Some of the terrorists moved to cities like Tal Afar, on the Syrian border. This place is mainly a Turkoman (Turkish) town. but there are large Sunni and Shia Arab minorities. Several times in the past four years, al Qaeda has come to town, to terrorize the Turkomen (who are Sunni) and murder the Shia. Iraqi security forces have kept the terrorists out of late. Recently, al Qaeda came back, and set off two bombs in Shia neighborhoods, causing over 200 casualties (including 80 dead). Families of the dead got organized and went to Sunni neighborhoods to get revenge. Most of the cops are Shia, and some of those had suffered losses in the recent bombings. Before army units could stop the carnage, over fifty Sunni Arabs were dead, nearly as many wounded, and several dozen kidnapped (to coerce the Sunni Arabs into rooting out the terrorists in their midst.) The usual Sunni Arab response is to flee, either to another, more Sunni, part of the country, or to foreign exile.

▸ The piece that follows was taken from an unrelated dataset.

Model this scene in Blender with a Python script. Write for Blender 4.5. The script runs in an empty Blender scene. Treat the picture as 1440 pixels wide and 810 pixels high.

A major reason for the crackdown in Baghdad was to halt the retaliation attacks against the Sunni Arabs. This violence was driving far more Sunnis out of the country, than it was killing. Whole neighborhoods have been depopulated. Shia Arabs are slowly moving in, taking over abandoned homes, but fearful that the long-feared Sunni might return. Most Sunni Arabs know that they won't be returning any time soon. The hate is too recent and too strong. Saddam ran a very successful police state, which means he ran up a pretty hefty body count. Those bodies had kinfolk who now burn for revenge.

The corruption also extends to foreign affairs. Saudi Arabia and Iran are in a bidding contest for the loyalty of Iraq. While run by a Shia majority, Iraqi Shia are all Arab, and share the Arab distrust of Iran. The Sunni Arab nations have shown more willingness to keep terrorists out of Iraq. The Shia majority government in Iraq feels threatened by the Iranian backed terrorist groups. While these terrorists maintain some popularity by killing Sunni Arabs, the government has them vastly outnumbered by soldiers and police. While Iranian money can buy some cops and soldiers, it can't buy enough of them to overthrow the government, or save the pro-Iran Shia militias. Iraq appears ready to become more of an Arab, than Shia, country.